Records:
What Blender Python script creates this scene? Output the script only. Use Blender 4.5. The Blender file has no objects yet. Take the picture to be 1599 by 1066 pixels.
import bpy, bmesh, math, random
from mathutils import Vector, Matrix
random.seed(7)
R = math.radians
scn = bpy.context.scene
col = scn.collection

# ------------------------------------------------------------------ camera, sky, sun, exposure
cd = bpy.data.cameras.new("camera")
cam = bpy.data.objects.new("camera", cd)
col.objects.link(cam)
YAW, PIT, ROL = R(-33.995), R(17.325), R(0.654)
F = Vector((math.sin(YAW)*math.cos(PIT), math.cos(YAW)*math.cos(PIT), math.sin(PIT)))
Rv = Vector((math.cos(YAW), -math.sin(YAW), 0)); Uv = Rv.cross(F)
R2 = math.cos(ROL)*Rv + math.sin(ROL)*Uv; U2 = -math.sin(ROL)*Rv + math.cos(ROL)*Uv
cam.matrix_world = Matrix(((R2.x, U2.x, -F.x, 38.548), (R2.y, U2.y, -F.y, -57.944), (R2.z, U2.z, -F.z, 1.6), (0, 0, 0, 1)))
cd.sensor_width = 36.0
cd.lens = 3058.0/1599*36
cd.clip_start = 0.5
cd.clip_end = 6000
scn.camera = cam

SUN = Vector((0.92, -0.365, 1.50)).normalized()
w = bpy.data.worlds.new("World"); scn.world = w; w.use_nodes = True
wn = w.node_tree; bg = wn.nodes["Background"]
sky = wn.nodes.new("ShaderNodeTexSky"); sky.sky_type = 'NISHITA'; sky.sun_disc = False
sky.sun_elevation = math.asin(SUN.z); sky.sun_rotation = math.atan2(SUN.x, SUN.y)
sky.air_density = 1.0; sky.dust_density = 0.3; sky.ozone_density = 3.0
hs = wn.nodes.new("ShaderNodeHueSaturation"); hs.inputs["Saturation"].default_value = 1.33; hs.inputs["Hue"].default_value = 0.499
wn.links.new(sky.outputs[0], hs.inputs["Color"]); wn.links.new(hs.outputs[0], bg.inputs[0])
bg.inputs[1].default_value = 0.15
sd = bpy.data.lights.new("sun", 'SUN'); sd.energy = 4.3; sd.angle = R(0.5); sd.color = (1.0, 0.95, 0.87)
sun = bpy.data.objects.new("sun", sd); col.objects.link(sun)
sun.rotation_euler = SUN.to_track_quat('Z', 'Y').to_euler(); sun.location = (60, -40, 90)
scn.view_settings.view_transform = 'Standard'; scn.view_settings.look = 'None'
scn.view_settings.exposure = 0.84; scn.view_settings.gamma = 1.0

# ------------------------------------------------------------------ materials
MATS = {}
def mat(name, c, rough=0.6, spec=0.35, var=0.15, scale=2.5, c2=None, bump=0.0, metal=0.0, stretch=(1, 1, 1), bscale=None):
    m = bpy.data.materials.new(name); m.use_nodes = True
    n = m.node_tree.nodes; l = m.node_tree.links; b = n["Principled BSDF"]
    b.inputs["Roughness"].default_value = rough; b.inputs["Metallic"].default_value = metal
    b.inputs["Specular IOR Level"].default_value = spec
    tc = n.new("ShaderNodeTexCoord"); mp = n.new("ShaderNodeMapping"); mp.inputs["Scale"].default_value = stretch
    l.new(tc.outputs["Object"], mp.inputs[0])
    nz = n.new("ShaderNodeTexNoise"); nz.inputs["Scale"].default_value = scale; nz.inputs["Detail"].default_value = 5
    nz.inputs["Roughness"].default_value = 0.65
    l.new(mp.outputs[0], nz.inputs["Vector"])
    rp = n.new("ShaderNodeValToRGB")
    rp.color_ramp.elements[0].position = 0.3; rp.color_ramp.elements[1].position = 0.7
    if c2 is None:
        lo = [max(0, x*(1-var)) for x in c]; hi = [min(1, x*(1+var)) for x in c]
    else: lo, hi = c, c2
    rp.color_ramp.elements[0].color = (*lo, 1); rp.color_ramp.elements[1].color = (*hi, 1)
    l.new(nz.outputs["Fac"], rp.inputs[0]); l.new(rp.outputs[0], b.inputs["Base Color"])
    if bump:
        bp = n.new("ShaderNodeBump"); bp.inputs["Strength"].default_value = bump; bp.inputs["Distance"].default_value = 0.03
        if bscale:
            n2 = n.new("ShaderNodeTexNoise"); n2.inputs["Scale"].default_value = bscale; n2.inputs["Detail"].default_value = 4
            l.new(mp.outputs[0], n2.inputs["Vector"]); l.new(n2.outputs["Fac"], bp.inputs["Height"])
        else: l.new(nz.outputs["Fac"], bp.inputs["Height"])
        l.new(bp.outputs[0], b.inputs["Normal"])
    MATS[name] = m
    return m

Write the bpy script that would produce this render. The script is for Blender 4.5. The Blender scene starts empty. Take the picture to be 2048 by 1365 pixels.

* [YOUR GOAL] Restate the data above exactly, keeping each word as it stands.

* [CORRECT OUTPUT]
What Blender Python script creates this scene? Output the script only. Use Blender 4.5. The Blender file has no objects yet. Take the picture to be 1599 by 1066 pixels.
import bpy, bmesh, math, random
from mathutils import Vector, Matrix
random.seed(7)
R = math.radians
scn = bpy.context.scene
col = scn.collection

# ------------------------------------------------------------------ camera, sky, sun, exposure
cd = bpy.data.cameras.new("camera")
cam = bpy.data.objects.new("camera", cd)
col.objects.link(cam)
YAW, PIT, ROL = R(-33.995), R(17.325), R(0.654)
F = Vector((math.sin(YAW)*math.cos(PIT), math.cos(YAW)*math.cos(PIT), math.sin(PIT)))
Rv = Vector((math.cos(YAW), -math.sin(YAW), 0)); Uv = Rv.cross(F)
R2 = math.cos(ROL)*Rv + math.sin(ROL)*Uv; U2 = -math.sin(ROL)*Rv + math.cos(ROL)*Uv
cam.matrix_world = Matrix(((R2.x, U2.x, -F.x, 38.548), (R2.y, U2.y, -F.y, -57.944), (R2.z, U2.z, -F.z, 1.6), (0, 0, 0, 1)))
cd.sensor_width = 36.0
cd.lens = 3058.0/1599*36
cd.clip_start = 0.5
cd.clip_end = 6000
scn.camera = cam

SUN = Vector((0.92, -0.365, 1.50)).normalized()
w = bpy.data.worlds.new("World"); scn.world = w; w.use_nodes = True
wn = w.node_tree; bg = wn.nodes["Background"]
sky = wn.nodes.new("ShaderNodeTexSky"); sky.sky_type = 'NISHITA'; sky.sun_disc = False
sky.sun_elevation = math.asin(SUN.z); sky.sun_rotation = math.atan2(SUN.x, SUN.y)
sky.air_density = 1.0; sky.dust_density = 0.3; sky.ozone_density = 3.0
hs = wn.nodes.new("ShaderNodeHueSaturation"); hs.inputs["Saturation"].default_value = 1.33; hs.inputs["Hue"].default_value = 0.499
wn.links.new(sky.outputs[0], hs.inputs["Color"]); wn.links.new(hs.outputs[0], bg.inputs[0])
bg.inputs[1].default_value = 0.15
sd = bpy.data.lights.new("sun", 'SUN'); sd.energy = 4.3; sd.angle = R(0.5); sd.color = (1.0, 0.95, 0.87)
sun = bpy.data.objects.new("sun", sd); col.objects.link(sun)
sun.rotation_euler = SUN.to_track_quat('Z', 'Y').to_euler(); sun.location = (60, -40, 90)
scn.view_settings.view_transform = 'Standard'; scn.view_settings.look = 'None'
scn.view_settings.exposure = 0.84; scn.view_settings.gamma = 1.0

# ------------------------------------------------------------------ materials
MATS = {}
def mat(name, c, rough=0.6, spec=0.35, var=0.15, scale=2.5, c2=None, bump=0.0, metal=0.0, stretch=(1, 1, 1), bscale=None):
    m = bpy.data.materials.new(name); m.use_nodes = True
    n = m.node_tree.nodes; l = m.node_tree.links; b = n["Principled BSDF"]
    b.inputs["Roughness"].default_value = rough; b.inputs["Metallic"].default_value = metal
    b.inputs["Specular IOR Level"].default_value = spec
    tc = n.new("ShaderNodeTexCoord"); mp = n.new("ShaderNodeMapping"); mp.inputs["Scale"].default_value = stretch
    l.new(tc.outputs["Object"], mp.inputs[0])
    nz = n.new("ShaderNodeTexNoise"); nz.inputs["Scale"].default_value = scale; nz.inputs["Detail"].default_value = 5
    nz.inputs["Roughness"].default_value = 0.65
    l.new(mp.outputs[0], nz.inputs["Vector"])
    rp = n.new("ShaderNodeValToRGB")
    rp.color_ramp.elements[0].position = 0.3; rp.color_ramp.elements[1].position = 0.7
    if c2 is None:
        lo = [max(0, x*(1-var)) for x in c]; hi = [min(1, x*(1+var)) for x in c]
    else: lo, hi = c, c2
    rp.color_ramp.elements[0].color = (*lo, 1); rp.color_ramp.elements[1].color = (*hi, 1)
    l.new(nz.outputs["Fac"], rp.inputs[0]); l.new(rp.outputs[0], b.inputs["Base Color"])
    if bump:
        bp = n.new("ShaderNodeBump"); bp.inputs["Strength"].default_value = bump; bp.inputs["Distance"].default_value = 0.03
        if bscale:
            n2 = n.new("ShaderNodeTexNoise"); n2.inputs["Scale"].default_value = bscale; n2.inputs["Detail"].default_value = 4
            l.new(mp.outputs[0], n2.inputs["Vector"]); l.new(n2.outputs["Fac"], bp.inputs["Height"])
        else: l.new(nz.outputs["Fac"], bp.inputs["Height"])
        l.new(bp.outputs[0], b.inputs["Normal"])
    MATS[name] = m
    return m

Write the bpy script that would produce this render. The script is for Blender 4.5. The Blender scene starts empty. Take the picture to be 2048 by 1365 pixels.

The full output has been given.